J’ai des montagnes de carnets qui ne me servent en fait que pour démarrer un projet (quelques notes, quelques pages, quelques vers). J’adore les beaux stylos, mais j’écris de moins en moins à la main. En résumé: pas de rituels, pas d’horaires (j’en ai eu toutefois par le passé où, semble-t-il, j’étais moins désorganisé qu’aujourd’hui); j’écris finalement quand ça devient urgent de le faire.
L’ouvrage
Quel est le livre qui vous a marqué, qui a changé votre vie? Pourquoi?
Ils sont nombreux, ces livres-là, et l’ensemble est particulièrement hétéroclite! (À me marquer, mais sans, sans chaque fois, nécessairement changer ma vie.) J’ai déjà mentionné les Bob Morane, d’Henri Vernes, et la poésie de Denis Vanier.
Il faut ajouter les Poèmes saturniens de Verlaine, mes premières lectures en science-fiction (en anglais, alors que je n’avais que 13 ans), la poésie de Nicole Brossard, les romans d’horreur américains (Stephen King en tête), des ouvrages de vulgarisation scientifique, etc.

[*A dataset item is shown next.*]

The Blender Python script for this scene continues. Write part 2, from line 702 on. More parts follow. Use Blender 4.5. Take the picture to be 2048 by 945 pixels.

Marcel Hébert, mon éditeur — aujourd’hui décédé —, disait en riant: «Des Roches lit n’importe quoi.» C’était vrai alors, ce l’est encore. Je me nourris un peu partout. Je n’ai pas de «projet» de lectures. Je fonctionne par coups de cœur, un peu au hasard, sans contraintes auto-imposées.
Le projet
Quel est votre prochain projet littéraire? Le ou les thèmes que vous prévoyez aborder?
J’en ai trois: un nouveau recueil de poésie, intitulé Faire crier les nuages, une «fresque» surréaliste de près de 200 poèmes — c’est le projet; on verra à la fin si j’aurai réussi! — ainsi que deux romans jeunesse: le premier sera un court roman qui s’amusera avec la notion d’«ami imaginaire»; le second, un cinquième roman dans la série Marie Quatdoigts.
Le rêve
Vos rêves les plus fous! Pour le monde de la littérature (l’avenir du livre, par exemple), pour la société, pour votre entourage, pour les arts…
Le livre, le parent pauvre dans les pages de nos quotidiens, à la radio, à la télé… Il faut que les médias — écrits, électroniques — s’aperçoivent que sans le livre, il n’y a pas de société qui avance, qu’il faut donner au livre une place importante, majeure, place que prennent très et trop souvent les événements «culturels» les plus divers — qui, parfois, tiennent du décervelage. Les médias doivent tenter un… «nivellement par le haut» plutôt que par le bas.
La société… je vais juste commencer par la mienne, ici, et je rêve de l’indépendance du Québec (de mon vivant, j’espère), d’une véritable justice sociale (le retour à l’État-providence et à la «prise en charge» de l’individu par l’État en lui assurant une éducation, des soins de santé adéquats, justes, nécessaires, du travail rémunéré correctement — avec parité homme-femme, évidemment —, le travail devant redevenir là où l’on s’accomplit, où l’on est heureux et fier, un État, donc, fondé sur des valeurs humanistes et non celles du marché).